О Рим! – Как я тебя ненавижу! Я повторяю слова св. Альфонса: «Мне кажется, что до того момента, как я смогу покинуть Рим, пройдет тысячелетие: как не терпится мне избавиться от всех этих церемоний!» О Рим, мне милее убогие лачуги наших ирландцев, чем все твои пышные дворцы. – О, Рим! Я ненавижу тебя: ты арена честолюбий и подлых интриг. Здесь пренебрегают заботой о душе и думают лишь о том, как возвыситься и преумножить доходы; здесь живут только для себя (РО: 294).
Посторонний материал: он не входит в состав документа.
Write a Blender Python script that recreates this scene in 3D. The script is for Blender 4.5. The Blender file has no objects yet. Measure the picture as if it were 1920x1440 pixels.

После возвращения из Рима признаки кризиса стали очевидны и для его руководителей. Они замечали, что «свойственный ему пламень и былая энергия его оставили», и сам он жаловался на усталость о. Гагарину в письме от 1 июня 1860 года. Его начальник о. Свинкельс постоянно слал жалобы на Печерина генералу ордена о. Морону. О. де Бюггеномс, живший с Печериным бок о бок в Фальмуте, видимо, достаточно хорошо знал русский период его жизни – в своих воспоминаниях он говорит о «ненависти к тирании и безбожии, посеянных в сердце Печерина еще в детстве гувернером», и замечает, что восхищаясь его добрыми качествами и добродетелью, он «всегда опасался, что Печерин может оказаться жертвой либерального энтузиазма, не видя, что подлинна только та свобода, что лежит в основании церкви» (Мак-Уайт 1980: 142). Трудно предположить, что он не делился своими опасениями с церковным начальством.